Parador La Leona
At the halfway point between El Calafate and El Chaltén, where the Río La Leona flows between Lago Argentino and Lago Viedma, a corrugated-iron building sits beside the road looking exactly as it has for well over a century. Parador La Leona was founded in 1894 by a Danish immigrant named Jensen, who recognised that the river crossing — then served only by a ferry capable of carrying 200 sheep per trip — created a natural resting point for colonists moving livestock across the steppe. A bridge replaced the ferry in 1974, but the parador survived, and today is listed as a historic and cultural heritage site of Santa Cruz Province.

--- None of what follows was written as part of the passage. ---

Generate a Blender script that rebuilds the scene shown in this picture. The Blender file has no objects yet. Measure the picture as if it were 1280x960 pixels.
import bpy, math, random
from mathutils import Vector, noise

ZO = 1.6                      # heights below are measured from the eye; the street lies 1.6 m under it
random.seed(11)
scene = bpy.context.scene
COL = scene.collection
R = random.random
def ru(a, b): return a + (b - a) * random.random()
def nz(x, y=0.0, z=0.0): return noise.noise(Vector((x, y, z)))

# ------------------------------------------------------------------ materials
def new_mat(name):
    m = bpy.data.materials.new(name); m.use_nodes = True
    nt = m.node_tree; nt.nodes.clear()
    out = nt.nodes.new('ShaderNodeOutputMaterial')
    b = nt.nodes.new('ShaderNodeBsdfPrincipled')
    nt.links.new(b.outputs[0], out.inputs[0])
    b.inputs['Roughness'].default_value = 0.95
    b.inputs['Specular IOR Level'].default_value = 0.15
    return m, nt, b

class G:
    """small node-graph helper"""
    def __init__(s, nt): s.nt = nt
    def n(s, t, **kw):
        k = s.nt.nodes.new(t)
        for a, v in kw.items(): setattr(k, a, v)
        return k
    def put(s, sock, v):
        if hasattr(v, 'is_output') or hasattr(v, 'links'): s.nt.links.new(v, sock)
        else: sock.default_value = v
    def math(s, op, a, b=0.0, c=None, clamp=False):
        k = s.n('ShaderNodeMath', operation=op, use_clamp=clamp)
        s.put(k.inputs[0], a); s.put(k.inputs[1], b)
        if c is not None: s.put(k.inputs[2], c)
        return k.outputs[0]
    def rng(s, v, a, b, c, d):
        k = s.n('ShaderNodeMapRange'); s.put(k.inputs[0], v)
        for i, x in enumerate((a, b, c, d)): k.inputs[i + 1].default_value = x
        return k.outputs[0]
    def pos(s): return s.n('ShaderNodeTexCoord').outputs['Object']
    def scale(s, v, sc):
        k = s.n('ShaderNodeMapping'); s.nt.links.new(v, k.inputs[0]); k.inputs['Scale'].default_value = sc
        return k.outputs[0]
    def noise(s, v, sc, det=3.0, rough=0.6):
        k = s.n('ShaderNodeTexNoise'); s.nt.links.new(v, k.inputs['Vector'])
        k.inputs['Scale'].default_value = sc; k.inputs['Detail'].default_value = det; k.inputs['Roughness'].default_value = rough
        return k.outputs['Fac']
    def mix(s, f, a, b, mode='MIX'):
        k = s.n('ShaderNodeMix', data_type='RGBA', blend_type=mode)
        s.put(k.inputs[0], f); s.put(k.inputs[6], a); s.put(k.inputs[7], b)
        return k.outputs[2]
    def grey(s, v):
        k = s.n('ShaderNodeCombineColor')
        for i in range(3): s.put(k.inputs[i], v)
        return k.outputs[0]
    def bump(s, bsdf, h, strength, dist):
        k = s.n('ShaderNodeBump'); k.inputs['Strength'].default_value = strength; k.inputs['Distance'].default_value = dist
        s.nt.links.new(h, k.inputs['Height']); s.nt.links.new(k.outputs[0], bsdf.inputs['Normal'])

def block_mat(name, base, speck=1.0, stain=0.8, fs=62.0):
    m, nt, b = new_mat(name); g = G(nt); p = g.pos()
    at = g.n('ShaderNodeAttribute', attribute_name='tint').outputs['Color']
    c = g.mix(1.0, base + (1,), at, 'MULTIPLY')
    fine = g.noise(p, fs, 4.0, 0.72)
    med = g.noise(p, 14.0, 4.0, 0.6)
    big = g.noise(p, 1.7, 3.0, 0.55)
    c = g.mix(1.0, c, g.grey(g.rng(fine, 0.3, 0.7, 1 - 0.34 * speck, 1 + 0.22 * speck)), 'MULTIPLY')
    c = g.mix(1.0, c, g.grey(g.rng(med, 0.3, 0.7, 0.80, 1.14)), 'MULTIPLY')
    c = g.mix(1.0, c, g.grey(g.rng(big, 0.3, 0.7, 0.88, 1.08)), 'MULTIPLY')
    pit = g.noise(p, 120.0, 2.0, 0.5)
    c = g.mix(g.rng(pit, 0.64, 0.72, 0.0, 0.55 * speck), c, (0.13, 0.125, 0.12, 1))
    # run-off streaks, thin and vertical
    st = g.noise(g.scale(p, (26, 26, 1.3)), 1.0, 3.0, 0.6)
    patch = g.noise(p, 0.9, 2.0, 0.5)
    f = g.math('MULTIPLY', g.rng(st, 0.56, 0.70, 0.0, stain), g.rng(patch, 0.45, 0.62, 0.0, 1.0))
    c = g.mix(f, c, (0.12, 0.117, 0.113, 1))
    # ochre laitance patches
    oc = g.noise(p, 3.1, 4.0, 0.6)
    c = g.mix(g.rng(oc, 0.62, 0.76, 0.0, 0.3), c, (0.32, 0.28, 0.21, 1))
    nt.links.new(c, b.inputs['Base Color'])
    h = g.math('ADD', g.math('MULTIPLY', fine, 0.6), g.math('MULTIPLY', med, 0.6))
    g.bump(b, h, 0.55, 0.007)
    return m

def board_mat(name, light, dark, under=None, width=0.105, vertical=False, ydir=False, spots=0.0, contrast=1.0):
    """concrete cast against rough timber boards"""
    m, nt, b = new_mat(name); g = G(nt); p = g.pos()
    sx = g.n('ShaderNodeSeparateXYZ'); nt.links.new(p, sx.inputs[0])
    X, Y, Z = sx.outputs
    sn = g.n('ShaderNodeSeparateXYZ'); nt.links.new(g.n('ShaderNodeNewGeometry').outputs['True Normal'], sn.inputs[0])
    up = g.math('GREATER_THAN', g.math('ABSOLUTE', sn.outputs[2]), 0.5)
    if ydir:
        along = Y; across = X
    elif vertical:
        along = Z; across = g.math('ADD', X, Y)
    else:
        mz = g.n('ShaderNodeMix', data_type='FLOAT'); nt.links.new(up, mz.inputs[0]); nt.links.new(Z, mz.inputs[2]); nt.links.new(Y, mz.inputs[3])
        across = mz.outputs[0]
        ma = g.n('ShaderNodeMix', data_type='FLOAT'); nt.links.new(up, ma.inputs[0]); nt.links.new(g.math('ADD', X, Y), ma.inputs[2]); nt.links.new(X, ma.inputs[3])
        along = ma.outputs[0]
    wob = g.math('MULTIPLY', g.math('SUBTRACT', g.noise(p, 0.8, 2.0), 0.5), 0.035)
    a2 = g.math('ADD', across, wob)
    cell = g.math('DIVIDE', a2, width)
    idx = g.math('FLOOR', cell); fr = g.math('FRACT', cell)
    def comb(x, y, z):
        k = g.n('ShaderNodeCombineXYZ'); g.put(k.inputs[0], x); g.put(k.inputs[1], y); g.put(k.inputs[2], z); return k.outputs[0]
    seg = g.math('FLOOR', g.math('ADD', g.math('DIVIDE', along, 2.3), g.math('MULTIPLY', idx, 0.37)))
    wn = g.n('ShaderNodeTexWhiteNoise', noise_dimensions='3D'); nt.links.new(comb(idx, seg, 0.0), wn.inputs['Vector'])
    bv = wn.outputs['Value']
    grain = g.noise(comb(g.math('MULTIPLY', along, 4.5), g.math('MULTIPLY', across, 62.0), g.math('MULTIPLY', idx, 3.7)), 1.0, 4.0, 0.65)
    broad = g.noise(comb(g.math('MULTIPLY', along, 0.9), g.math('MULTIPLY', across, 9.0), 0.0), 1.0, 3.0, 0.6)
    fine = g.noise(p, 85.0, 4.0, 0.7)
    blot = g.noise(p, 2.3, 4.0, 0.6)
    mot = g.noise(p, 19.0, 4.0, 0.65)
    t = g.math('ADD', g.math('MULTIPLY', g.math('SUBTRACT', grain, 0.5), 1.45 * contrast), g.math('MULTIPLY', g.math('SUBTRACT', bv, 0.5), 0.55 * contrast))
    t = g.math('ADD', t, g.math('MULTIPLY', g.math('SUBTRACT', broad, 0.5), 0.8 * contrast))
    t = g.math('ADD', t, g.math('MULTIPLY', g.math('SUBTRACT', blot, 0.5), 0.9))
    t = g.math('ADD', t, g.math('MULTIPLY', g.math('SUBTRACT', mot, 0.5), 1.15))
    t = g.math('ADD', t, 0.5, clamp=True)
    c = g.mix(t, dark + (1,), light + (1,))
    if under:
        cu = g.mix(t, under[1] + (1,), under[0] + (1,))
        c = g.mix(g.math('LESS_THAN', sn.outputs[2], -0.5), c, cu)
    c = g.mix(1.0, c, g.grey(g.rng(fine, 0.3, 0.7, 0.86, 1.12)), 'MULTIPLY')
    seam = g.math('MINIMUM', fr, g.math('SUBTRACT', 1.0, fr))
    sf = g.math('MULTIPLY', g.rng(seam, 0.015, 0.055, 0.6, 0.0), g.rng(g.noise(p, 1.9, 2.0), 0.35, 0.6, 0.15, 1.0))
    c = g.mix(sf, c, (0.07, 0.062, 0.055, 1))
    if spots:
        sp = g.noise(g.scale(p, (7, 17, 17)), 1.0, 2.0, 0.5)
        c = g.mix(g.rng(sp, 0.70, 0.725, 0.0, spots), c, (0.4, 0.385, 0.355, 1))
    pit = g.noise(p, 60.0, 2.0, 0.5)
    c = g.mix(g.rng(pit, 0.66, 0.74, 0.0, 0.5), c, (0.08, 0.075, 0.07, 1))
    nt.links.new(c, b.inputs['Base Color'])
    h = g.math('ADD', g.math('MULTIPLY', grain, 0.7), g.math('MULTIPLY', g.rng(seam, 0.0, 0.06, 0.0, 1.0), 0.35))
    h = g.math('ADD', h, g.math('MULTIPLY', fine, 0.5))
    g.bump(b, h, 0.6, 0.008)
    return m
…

The name traces to an encounter in 1877, seventeen years before Jensen arrived, when the explorer and scientist Francisco Pascasio Moreno — the Perito Moreno of glacier fame — was attacked and badly wounded by a female puma while camping near the river. La leona, in Patagonian usage, was the animal that gave the river its name; the river gave the parador its name; the parador gave a generation of outlaws and mountaineers a place to stop. In 1905, three foreigners lodged here for nearly a month, departing shortly before police arrived with wanted posters. The guests were Butch Cassidy, the Sundance Kid, and Etta Place, who had recently robbed a bank in Río Gallegos and were riding north toward Bariloche and eventually Chile. Photographs from the period, along with documents tracing the building's history, are displayed inside.
The parador serves coffee, tortas fritas, empanadas, and the celebrated lemon pie that regulars insist upon ordering. The adobe walls and iron roof have been maintained without sentimentality — it looks lived-in and a little rough around the edges, which is exactly appropriate. This is the only stop between the two towns.